▶ TASK PROMPT:
Look for the string "with" in the lines and copy each line that has it.

▶ DATA BLOCK:
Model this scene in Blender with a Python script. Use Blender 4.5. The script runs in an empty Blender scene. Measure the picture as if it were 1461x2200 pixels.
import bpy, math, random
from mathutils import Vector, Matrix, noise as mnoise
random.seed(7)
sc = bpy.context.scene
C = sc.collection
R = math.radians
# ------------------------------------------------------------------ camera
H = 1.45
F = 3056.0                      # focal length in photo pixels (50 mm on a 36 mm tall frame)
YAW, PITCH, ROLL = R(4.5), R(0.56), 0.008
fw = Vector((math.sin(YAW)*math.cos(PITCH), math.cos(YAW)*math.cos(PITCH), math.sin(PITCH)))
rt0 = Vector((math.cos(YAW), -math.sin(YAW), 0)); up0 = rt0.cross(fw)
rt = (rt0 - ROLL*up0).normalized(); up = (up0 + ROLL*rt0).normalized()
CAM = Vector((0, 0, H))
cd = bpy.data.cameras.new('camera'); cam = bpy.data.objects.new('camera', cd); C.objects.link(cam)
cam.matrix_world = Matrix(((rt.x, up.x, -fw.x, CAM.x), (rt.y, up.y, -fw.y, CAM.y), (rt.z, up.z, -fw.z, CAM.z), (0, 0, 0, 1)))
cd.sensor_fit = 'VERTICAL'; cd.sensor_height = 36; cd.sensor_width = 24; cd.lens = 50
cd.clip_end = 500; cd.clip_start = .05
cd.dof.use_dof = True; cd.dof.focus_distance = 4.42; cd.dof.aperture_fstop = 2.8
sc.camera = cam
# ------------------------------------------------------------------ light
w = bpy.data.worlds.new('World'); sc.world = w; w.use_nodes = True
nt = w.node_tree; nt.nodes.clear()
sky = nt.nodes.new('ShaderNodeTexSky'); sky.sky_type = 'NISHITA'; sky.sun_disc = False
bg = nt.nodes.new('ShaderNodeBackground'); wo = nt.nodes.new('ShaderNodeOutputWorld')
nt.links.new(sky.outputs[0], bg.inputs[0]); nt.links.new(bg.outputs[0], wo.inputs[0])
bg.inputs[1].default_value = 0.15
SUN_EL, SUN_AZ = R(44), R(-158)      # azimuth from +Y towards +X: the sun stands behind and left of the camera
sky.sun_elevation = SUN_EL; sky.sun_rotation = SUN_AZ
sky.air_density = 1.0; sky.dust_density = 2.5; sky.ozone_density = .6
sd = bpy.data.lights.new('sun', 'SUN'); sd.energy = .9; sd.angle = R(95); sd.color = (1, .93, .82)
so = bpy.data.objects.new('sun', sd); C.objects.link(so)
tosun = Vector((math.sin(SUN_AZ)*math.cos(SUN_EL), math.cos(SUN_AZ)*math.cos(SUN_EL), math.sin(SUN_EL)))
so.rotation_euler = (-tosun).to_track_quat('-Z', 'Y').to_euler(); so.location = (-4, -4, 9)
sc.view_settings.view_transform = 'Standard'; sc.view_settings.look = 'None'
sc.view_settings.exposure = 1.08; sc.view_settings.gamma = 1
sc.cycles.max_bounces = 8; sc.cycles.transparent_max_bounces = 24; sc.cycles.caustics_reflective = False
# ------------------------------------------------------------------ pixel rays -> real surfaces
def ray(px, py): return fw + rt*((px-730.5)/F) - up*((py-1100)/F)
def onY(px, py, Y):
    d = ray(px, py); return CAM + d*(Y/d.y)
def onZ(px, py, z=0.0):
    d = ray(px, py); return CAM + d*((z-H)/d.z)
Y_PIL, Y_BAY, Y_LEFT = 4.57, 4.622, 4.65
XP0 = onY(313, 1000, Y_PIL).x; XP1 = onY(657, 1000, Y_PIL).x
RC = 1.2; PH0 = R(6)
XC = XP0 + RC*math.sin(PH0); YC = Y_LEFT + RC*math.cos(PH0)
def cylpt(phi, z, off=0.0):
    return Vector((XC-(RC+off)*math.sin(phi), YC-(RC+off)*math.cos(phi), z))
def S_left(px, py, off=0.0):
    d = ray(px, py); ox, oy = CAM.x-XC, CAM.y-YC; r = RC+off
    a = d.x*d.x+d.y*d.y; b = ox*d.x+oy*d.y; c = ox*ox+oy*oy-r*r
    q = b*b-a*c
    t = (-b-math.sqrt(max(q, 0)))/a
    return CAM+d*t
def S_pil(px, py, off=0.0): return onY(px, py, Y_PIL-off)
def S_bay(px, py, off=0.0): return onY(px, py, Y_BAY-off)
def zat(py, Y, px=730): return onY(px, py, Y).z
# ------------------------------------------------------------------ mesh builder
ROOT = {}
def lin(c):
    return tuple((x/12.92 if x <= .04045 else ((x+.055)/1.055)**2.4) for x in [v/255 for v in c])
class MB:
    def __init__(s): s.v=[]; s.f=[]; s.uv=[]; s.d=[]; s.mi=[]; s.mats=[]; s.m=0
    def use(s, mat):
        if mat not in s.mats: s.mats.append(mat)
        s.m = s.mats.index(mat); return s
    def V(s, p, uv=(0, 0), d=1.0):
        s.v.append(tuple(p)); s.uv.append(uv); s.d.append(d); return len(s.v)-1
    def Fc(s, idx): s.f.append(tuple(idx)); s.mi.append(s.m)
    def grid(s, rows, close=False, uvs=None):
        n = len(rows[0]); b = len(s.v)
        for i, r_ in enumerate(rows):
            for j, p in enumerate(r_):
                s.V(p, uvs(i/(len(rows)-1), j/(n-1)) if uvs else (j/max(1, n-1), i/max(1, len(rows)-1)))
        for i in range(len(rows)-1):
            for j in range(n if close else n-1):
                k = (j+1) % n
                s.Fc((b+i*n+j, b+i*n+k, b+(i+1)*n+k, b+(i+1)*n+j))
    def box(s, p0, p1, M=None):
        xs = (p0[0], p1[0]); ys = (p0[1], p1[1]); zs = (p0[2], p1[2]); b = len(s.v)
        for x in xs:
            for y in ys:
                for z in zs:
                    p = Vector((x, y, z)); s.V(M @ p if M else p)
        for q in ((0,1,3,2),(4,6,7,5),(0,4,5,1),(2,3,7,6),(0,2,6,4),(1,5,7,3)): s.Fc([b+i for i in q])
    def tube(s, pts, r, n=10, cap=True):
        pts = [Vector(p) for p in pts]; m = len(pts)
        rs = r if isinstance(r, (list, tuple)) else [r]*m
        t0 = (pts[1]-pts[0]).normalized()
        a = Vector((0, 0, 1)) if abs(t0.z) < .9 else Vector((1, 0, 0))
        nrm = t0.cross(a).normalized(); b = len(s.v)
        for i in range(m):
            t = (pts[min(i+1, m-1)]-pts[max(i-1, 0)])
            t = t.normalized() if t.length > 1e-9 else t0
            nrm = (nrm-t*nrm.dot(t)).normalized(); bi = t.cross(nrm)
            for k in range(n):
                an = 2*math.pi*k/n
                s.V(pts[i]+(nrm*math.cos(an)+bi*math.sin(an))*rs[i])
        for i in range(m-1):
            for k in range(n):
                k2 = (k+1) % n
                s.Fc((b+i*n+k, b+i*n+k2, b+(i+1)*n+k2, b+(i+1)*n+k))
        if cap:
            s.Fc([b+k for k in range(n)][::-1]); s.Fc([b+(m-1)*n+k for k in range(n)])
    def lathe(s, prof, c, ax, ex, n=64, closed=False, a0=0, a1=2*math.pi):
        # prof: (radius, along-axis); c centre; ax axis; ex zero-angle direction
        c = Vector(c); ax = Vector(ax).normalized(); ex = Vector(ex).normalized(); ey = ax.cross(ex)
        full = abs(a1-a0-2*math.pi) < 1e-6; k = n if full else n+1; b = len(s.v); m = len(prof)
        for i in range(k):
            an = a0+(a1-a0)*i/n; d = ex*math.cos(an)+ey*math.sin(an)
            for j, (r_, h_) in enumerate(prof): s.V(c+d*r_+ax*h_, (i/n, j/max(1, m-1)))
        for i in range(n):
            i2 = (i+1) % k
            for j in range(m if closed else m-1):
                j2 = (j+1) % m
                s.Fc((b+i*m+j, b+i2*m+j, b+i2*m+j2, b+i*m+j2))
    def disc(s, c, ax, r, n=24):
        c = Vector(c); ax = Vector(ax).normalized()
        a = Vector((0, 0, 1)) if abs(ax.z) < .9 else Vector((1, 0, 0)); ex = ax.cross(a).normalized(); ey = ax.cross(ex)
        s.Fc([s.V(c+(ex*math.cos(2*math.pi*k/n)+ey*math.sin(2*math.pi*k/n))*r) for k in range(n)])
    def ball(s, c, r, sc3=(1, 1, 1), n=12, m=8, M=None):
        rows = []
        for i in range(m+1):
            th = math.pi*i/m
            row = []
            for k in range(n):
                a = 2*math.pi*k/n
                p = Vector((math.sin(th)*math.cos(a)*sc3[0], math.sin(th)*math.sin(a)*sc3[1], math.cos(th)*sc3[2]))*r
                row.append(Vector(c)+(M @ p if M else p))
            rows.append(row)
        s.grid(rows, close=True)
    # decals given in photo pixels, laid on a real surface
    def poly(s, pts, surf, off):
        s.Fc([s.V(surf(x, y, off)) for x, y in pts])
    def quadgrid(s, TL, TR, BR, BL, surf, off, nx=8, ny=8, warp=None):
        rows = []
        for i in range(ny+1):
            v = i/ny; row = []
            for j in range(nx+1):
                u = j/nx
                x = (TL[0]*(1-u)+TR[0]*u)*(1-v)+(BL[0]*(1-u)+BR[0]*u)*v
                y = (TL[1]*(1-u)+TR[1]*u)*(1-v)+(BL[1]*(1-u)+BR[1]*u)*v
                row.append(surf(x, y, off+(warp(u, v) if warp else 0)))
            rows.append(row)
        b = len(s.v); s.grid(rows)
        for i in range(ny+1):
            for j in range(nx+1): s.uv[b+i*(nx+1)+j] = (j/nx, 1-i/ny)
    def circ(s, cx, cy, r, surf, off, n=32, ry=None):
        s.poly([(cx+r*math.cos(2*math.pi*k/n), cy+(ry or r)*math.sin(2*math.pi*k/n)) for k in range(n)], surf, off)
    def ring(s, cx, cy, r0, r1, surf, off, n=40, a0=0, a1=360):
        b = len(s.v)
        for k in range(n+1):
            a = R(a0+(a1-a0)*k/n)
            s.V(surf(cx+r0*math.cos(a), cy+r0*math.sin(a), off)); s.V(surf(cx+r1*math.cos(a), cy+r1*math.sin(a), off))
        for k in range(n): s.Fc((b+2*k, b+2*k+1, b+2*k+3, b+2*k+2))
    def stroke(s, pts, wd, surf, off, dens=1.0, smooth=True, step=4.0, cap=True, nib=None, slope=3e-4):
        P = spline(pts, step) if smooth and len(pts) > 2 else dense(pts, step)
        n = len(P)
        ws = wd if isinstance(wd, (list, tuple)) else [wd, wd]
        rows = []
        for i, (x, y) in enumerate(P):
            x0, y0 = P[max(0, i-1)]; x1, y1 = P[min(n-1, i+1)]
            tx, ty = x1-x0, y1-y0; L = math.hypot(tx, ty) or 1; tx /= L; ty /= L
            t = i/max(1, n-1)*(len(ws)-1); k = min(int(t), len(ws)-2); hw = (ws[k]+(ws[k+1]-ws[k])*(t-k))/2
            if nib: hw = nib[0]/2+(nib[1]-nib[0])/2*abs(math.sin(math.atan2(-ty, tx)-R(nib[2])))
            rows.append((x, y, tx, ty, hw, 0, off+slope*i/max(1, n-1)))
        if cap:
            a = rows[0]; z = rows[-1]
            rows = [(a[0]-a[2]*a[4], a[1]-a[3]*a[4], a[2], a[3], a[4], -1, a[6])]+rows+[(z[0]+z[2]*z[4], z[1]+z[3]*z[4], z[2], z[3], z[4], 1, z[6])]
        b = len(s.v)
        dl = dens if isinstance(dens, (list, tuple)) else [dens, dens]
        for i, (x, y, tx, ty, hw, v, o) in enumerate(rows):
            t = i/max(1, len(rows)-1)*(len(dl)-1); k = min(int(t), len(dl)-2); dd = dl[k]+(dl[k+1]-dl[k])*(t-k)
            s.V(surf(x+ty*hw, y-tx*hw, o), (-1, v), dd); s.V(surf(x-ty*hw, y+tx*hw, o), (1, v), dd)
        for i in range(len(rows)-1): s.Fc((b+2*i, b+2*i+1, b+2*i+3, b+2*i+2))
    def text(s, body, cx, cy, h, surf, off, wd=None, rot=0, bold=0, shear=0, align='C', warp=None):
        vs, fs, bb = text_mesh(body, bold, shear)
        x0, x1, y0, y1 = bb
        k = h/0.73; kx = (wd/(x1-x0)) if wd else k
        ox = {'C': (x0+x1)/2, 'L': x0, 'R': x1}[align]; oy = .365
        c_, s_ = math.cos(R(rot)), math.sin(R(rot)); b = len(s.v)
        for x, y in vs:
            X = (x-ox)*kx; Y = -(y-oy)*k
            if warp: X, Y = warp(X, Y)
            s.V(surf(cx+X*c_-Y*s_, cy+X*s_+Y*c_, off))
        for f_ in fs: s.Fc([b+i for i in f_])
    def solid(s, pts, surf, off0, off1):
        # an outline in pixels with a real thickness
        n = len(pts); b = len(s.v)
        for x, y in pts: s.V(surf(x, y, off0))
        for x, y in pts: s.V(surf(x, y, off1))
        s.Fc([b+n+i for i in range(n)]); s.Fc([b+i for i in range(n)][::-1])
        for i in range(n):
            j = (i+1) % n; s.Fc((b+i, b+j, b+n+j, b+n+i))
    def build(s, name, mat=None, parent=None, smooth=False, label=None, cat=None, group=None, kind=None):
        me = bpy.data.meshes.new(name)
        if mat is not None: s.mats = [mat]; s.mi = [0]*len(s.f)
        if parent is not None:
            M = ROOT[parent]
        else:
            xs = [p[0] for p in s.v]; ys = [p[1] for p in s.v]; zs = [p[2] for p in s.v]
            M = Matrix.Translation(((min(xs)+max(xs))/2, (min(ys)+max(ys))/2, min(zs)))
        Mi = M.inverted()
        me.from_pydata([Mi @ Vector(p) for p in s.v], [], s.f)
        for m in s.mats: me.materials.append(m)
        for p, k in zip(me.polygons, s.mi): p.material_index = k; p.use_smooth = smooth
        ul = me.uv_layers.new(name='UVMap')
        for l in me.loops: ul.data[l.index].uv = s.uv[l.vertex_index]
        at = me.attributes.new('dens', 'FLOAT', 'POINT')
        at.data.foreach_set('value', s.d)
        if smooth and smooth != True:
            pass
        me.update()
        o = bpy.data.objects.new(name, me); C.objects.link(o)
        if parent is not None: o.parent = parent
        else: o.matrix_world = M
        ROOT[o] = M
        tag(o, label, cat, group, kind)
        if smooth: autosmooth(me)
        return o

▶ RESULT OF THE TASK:
Model this scene in Blender with a Python script. Use Blender 4.5. The script runs in an empty Blender scene. Measure the picture as if it were 1461x2200 pixels.
        # an outline in pixels with a real thickness